Valdosta Daily Times

November 22, 2013

JFK Assassination Remembered

Kristin Finney
The Valdosta Daily Times

VALDOSTA — On Nov. 22, 1963, America's 35th president, President John F. Kennedy, was assassinated in Dallas, TX. Fifty years later, his death continues to be seen as one of the most significant historical moments of the century.

The Valdosta Daily Times contacted local officials and residents to speak with them about their memories of the assassination of President Kennedy. They also spoke with a professor at Valdosta State University that has taught on the subject of the assassination about the significance of the event and why it plays such a pivotal roll in history after 50 years.

Mayor John Gayle was attending Valdosta State College in 1963; he was 20 years old. He remembers the day well, "A group of guys and I had gone duck hunting that day and we actually heard about it from another guy who came into the pond that afternoon. When we heard, we went back to the Student Center at the college.

Everyone was in there watching the news. I remember thinking what a loss we had as a country. Kennedy was one of those that you always regarded as a very smart individual. It really was a great loss for this country. There's no telling how great of a loss it was."

City Councilman Joseph "Sonny" Vickers, District 3, was 22 at the time. "I remember that day really well. I was hunting and I was on my way back when I came back into someone's yard and they told me. I just dropped to my knees. It knocked the breath out of me. It was a very very sad day because I was hoping that the President would help us move along with the Civil Rights movement at that time. The whole nation was very saddened by that because we were looking for good things from President Kennedy," recalled Vickers.

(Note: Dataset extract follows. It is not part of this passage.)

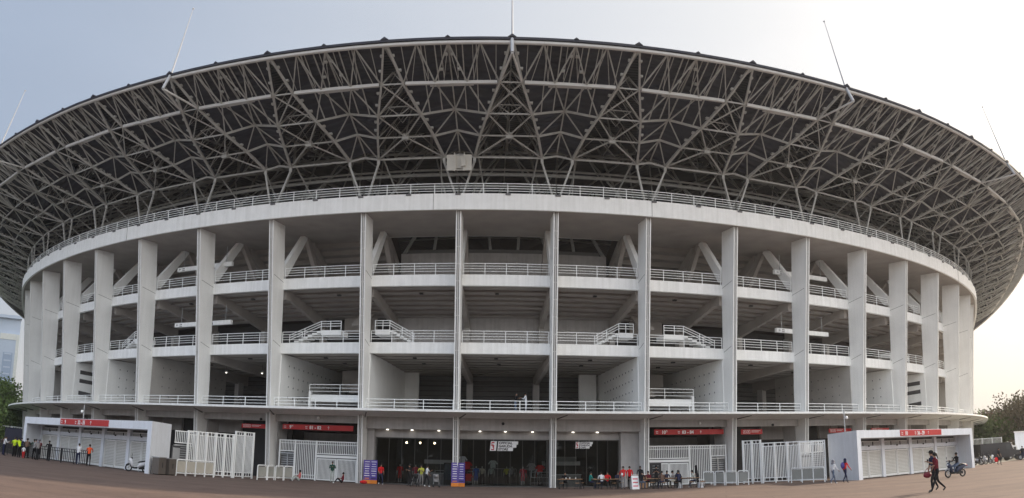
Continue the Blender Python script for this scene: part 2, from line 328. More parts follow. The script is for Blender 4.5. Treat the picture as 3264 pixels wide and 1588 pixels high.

Vivian Rumker was 30 years old and working as an office manager when she found out. "Back then we didn't have TVs or radios in the office. I remember I was dealing with the mimeograph making copies wen I found out. At first I didn't comprehend it. I didn't think he would die from it. I just thought it was an incident. I was in denial. Then I went through another trauma when I found out that he had died. It was a real shock," said Rumker.

Oree Jackson was in his mid-twenties and attending adult education classes. He remembers, "Someone came into the class and told us. I didn't think that someone would do that to the president. It was one thing reading about someone getting shot, but actually seeing it was not ok. He was the first president I ever voted for."

J.C. McKinnon was in the old Valdosta High School when he found out. "I was 17 years old. The principal, Mr. Bridges, came over the intercom and told us. Everyone was in shock that someone was able to do that. He was a good president," recalled McKinnon.

The death of President Kennedy affected people of all ages.

City Manager Larry Hanson was only seven years old at the time. Despite being that young, Hanson remembers the day well, "I was living in Bermuda. My father was serving in the Air Force and we were stationed overseas. I remember the moment. I was with my family in the living room of our house and we were listening to it on the radio. I have a vivid memory of the occasion and how sad it was, even as a child. There was a fear and apprehension of the unknown and what it all meant."

Clinton Hopson was eight years old when he found out. "I was living in Philadelphia, Penn. I was playing bacilli in the street and skateboard with my friends. I remember suddenly all of the parents got really upset. I asked what was going on and they told me. I tried to console my parents. Everyone in the neighborhood was upset. It was all the adults talked about. At that age I didn't really understand, but I have learned more as I have gotten older," said Hopson.

Dr. James LaPlant, Interim Dean of the Graduate School at VSU, has taught about Pres. John F. Kennedy during several of his classes. He believes that this event has remained such a significant portion of history for many reasons.

"It's always a shock when a president is assassinated. I believe that people had a difficult time processing that one individual, Lee Harvey Oswald, who was seen as a loser and a waif of a man, could bring down such a young, vibrant president. I believe that's why the conspiracy theories quickly emerged. It just helps people with the grieving process and helps us make sense of it. At the time there was this image of Camelot, a lot of which developed after his death. He was placed on a pedestal after his assassination, when in reality, at the time, this was a president who was struggling and worried about being reelected in 1964. This was also during the time of the Cold War and if you look at media accounts from the time, people were wondering if this might be the beginning of World War III. People were wondering if the Soviets had killed Kennedy," said Dr. LaPlant.  

He also believes that people remember their specific actions after finding out about Kennedy's assassination because of the shock.

 "I think for people who were alive at the time of the assassination it was just such a shock. It was a collective shock to the nation. It's like 9/11 is to the current generation, everyone remembers where they were when 9/11 occurred. For people who were alive at the time, they all remember where they were. My parents can tell me exactly what they were doing and what a shock it was. People couldn't believe that someone had taken down such a young, good looking, vibrant president."